Eles ajudam o entendimento do movimento de criação do Nelson. O pessoal do Oficina queria me matar, mas eu fiquei um mês na mesa só trabalhando o texto com todo mundo. Eles não aguentavam mais, às vezes tinha que amarrar na cadeira. Mas era muito importante que o entendimento ficasse bem claro de como ele constrói a dramaturgia. É óbvio que todas essas referências, Orestíada, Édipo, Narciso, que foram dele, também foram usadas por nós. Mas a peça é viva. Eu sempre achei que a cena do banquete, onde ele narra que essa mulher morta apareceu para ele, é Macbeth. Uma coisa que não é citada por nenhum texto que li sobre essa peça. A aparição da prostituta morta é igual ao Banquo quando aparece para o Macbeth. E sempre quis botar alguma coisa de Shakespeare lá, como eu fiz no Ó Pai, Ó, usando O Mercador de Veneza na voz de Lázaro [Ramos], mas com o linguajar totalmente chulo. E hoje eu consegui, pegar quatro falas do Macbeth para dar ao Marcelo [Drummond].
Você trabalha com muitas linguagens, teatro, cinema, TV, produz shows, como entende o seu papel como artista?
É quase uma necessidade para sobreviver. Acho que a arte, essa atividade toda, é o que me salva. Porque a vida foi muito dura. Então, viver essas coisas na arte – e elaborar muitas perdas também na arte –, me ajuda a encontrar sentido.
Logo depois dessa temporada já vem o C6 Fest, que é um filho seu e da sua irmã, se a gente entender que ele é a continuação do Free Jazz Festival. Daí a peça retorna ao cartaz, mas no Teatro Oficina. Como conjugar as coisas e como está o festival neste ano?

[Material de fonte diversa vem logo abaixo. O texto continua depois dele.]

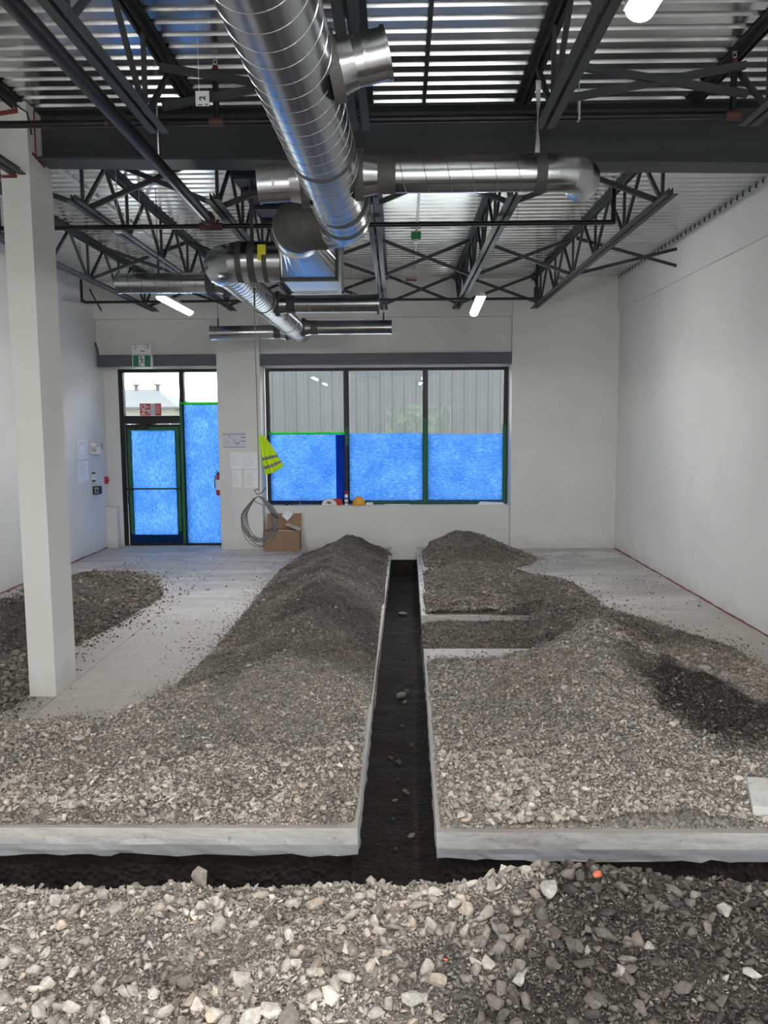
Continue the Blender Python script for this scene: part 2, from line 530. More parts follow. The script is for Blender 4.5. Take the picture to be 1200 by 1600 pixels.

Fui a idealizadora desse projeto lá em 1985 com a minha irmã Silvinha. Hoje ele é tocado pelos meus sócios na Dueto [Jeffrey Nealey, Carlos Martins e Clarice Philigret], com uma equipe toda preparada para cuidar do evento. E temos uma parceria com o Musicalize para fazer toda essa parte executiva do local. E está indo super bem, devemos lotar o sábado já. Então tem uma turma muito linda junto e eu fico mais numa supervisão.
Você não se meteu na curadoria neste ano?
Eu sempre digo que sou quase uma direção de curadoria, porque não me considero curadora no sentido de ser conhecedora do que eles me trazem o tempo inteiro. Eu recebo uma série de sugestões e juntos a gente faz o desenho final. Mas quem levanta, traz os nomes, pesquisa e aponta os caminhos é a curadoria.
Neste ano sem o Zé Nogueira, que fazia desde o Free Jazz e faleceu no ano passado.
Nem fala. Há um mês fez um ano. O Lourenço Rebetez entrou no lugar do Zé e agora faz uma dupla com Pedro Albuquerque no jazz. E, para as outras coisas, voltamos para a dupla original: o Ronaldo Lemos e o Hermano Vianna.